• _WHAT TO PRODUCE_
Begin with the line that contains "Write the bpy" and end with the line that contains "scene.view_settings.use_curve_mapping = False", transcribing exactly each line in that stretch and no other.
****************************************
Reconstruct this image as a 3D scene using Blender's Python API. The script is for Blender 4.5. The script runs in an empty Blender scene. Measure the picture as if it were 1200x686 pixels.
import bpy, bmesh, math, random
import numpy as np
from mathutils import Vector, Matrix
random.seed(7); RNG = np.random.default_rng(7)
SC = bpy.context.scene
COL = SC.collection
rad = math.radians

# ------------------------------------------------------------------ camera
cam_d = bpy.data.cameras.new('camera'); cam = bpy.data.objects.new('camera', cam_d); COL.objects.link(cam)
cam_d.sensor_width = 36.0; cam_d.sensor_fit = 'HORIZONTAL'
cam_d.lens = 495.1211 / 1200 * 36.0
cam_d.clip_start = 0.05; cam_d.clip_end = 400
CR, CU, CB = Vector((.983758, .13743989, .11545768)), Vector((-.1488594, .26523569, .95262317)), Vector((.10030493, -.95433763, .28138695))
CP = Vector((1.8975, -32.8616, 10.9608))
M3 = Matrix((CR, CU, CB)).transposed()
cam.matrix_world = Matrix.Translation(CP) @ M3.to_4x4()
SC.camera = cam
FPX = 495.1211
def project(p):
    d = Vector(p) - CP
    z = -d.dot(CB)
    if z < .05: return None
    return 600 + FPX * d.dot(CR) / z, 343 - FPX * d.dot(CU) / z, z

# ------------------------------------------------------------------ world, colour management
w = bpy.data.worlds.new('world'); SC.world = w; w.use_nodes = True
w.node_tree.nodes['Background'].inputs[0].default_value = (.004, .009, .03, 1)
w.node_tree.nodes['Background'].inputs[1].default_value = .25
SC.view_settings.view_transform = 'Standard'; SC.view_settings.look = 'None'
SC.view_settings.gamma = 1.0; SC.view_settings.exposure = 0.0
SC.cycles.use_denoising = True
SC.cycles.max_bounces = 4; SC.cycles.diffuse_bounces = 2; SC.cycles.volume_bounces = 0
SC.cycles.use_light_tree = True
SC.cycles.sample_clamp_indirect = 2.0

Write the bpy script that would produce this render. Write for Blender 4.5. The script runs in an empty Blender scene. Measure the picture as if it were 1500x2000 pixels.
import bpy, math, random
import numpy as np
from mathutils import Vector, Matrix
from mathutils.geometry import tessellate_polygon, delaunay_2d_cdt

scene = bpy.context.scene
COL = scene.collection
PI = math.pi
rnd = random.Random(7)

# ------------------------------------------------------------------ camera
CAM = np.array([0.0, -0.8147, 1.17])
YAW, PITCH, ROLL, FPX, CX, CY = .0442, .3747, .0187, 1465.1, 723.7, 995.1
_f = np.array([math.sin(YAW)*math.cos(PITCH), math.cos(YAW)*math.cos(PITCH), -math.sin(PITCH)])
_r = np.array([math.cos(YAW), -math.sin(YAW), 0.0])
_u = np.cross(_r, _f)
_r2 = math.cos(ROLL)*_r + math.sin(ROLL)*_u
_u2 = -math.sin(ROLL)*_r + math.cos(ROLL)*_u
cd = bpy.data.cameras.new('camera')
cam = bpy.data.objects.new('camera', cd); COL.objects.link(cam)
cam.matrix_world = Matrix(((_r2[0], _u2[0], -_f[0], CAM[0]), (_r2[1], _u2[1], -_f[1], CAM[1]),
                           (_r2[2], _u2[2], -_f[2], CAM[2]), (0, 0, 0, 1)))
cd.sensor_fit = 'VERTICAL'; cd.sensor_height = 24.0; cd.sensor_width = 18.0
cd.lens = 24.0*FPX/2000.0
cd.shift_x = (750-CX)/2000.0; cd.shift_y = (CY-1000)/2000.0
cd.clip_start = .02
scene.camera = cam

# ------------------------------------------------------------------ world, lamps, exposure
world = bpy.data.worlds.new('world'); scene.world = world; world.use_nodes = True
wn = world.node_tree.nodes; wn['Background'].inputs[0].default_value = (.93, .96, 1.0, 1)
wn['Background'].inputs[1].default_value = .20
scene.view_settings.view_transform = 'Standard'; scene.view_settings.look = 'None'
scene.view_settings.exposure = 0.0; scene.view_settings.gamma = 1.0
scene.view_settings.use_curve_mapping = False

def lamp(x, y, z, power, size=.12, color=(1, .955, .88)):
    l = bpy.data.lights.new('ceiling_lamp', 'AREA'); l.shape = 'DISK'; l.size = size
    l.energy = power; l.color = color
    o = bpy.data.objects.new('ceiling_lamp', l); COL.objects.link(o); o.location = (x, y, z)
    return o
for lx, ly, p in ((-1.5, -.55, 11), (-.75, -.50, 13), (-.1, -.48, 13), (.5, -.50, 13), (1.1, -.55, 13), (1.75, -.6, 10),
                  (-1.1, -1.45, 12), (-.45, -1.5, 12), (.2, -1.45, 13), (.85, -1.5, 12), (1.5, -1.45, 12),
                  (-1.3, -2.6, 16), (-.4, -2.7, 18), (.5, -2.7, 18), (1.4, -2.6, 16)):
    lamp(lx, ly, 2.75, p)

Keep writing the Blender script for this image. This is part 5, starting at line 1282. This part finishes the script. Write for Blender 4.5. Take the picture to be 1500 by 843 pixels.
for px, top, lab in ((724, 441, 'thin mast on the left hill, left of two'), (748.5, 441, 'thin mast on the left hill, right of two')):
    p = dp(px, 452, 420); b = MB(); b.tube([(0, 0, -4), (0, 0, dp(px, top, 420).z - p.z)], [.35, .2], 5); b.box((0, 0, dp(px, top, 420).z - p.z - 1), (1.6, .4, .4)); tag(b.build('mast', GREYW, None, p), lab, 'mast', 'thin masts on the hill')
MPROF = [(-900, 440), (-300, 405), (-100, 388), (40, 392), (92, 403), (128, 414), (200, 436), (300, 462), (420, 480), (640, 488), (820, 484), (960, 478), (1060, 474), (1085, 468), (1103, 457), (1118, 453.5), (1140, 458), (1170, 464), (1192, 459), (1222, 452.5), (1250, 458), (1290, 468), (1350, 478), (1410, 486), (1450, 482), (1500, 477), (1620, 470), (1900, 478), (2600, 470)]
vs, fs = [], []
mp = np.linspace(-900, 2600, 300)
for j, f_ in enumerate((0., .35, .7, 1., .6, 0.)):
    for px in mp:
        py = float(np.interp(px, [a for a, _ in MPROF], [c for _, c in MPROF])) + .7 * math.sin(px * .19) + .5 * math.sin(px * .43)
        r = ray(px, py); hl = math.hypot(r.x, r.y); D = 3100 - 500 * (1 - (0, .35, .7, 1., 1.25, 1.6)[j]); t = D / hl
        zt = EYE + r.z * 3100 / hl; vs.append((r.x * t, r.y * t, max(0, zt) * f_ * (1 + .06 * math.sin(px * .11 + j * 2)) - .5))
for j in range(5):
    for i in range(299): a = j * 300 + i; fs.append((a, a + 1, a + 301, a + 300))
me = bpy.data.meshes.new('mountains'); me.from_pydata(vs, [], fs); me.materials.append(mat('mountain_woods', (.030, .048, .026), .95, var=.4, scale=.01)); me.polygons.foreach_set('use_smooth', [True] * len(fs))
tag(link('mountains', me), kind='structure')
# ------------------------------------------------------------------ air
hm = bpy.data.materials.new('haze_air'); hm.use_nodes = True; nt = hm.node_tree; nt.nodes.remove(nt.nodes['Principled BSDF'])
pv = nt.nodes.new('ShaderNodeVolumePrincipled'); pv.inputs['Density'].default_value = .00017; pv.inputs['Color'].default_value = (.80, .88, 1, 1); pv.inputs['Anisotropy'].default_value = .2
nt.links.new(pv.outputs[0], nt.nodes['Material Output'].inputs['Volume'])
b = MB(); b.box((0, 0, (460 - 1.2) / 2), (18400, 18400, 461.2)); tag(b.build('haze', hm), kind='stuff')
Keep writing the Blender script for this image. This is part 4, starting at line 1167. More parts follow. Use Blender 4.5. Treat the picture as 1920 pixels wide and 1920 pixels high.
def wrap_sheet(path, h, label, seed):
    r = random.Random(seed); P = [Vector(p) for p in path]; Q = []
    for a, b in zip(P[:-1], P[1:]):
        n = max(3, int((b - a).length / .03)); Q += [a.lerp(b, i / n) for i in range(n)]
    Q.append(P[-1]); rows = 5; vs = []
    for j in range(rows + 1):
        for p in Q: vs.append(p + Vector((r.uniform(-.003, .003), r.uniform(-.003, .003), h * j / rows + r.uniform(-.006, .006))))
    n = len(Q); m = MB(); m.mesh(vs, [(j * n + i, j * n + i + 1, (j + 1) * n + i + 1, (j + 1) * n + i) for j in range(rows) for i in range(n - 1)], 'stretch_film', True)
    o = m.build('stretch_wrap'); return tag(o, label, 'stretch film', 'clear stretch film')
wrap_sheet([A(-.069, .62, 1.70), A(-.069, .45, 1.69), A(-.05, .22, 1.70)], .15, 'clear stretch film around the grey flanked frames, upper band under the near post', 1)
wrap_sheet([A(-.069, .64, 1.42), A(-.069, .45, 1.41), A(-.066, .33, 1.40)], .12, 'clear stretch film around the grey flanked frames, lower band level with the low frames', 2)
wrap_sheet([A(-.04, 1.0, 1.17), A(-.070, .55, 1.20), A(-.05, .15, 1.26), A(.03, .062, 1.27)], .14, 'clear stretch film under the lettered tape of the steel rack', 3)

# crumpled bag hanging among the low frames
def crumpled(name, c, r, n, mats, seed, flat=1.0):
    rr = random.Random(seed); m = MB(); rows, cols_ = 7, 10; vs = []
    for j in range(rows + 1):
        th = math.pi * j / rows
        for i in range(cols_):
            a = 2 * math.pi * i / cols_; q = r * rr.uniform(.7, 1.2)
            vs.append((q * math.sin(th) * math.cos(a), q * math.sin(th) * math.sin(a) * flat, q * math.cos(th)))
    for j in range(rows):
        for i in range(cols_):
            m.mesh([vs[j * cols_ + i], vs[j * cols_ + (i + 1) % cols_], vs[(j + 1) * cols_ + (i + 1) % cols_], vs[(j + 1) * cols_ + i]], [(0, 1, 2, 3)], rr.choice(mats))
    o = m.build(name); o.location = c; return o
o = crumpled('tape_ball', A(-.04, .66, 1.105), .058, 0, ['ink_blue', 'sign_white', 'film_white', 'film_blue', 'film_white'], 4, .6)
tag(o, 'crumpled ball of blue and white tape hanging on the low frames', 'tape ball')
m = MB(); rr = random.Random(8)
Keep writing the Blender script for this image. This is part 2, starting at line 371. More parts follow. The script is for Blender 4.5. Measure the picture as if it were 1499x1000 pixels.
****************************************
• _RESPONSE_
Write the bpy script that would produce this render. Write for Blender 4.5. The script runs in an empty Blender scene. Measure the picture as if it were 1500x2000 pixels.
import bpy, math, random
import numpy as np
from mathutils import Vector, Matrix
from mathutils.geometry import tessellate_polygon, delaunay_2d_cdt

scene = bpy.context.scene
COL = scene.collection
PI = math.pi
rnd = random.Random(7)

# ------------------------------------------------------------------ camera
CAM = np.array([0.0, -0.8147, 1.17])
YAW, PITCH, ROLL, FPX, CX, CY = .0442, .3747, .0187, 1465.1, 723.7, 995.1
_f = np.array([math.sin(YAW)*math.cos(PITCH), math.cos(YAW)*math.cos(PITCH), -math.sin(PITCH)])
_r = np.array([math.cos(YAW), -math.sin(YAW), 0.0])
_u = np.cross(_r, _f)
_r2 = math.cos(ROLL)*_r + math.sin(ROLL)*_u
_u2 = -math.sin(ROLL)*_r + math.cos(ROLL)*_u
cd = bpy.data.cameras.new('camera')
cam = bpy.data.objects.new('camera', cd); COL.objects.link(cam)
cam.matrix_world = Matrix(((_r2[0], _u2[0], -_f[0], CAM[0]), (_r2[1], _u2[1], -_f[1], CAM[1]),
                           (_r2[2], _u2[2], -_f[2], CAM[2]), (0, 0, 0, 1)))
cd.sensor_fit = 'VERTICAL'; cd.sensor_height = 24.0; cd.sensor_width = 18.0
cd.lens = 24.0*FPX/2000.0
cd.shift_x = (750-CX)/2000.0; cd.shift_y = (CY-1000)/2000.0
cd.clip_start = .02
scene.camera = cam

# ------------------------------------------------------------------ world, lamps, exposure
world = bpy.data.worlds.new('world'); scene.world = world; world.use_nodes = True
wn = world.node_tree.nodes; wn['Background'].inputs[0].default_value = (.93, .96, 1.0, 1)
wn['Background'].inputs[1].default_value = .20
scene.view_settings.view_transform = 'Standard'; scene.view_settings.look = 'None'
scene.view_settings.exposure = 0.0; scene.view_settings.gamma = 1.0
scene.view_settings.use_curve_mapping = False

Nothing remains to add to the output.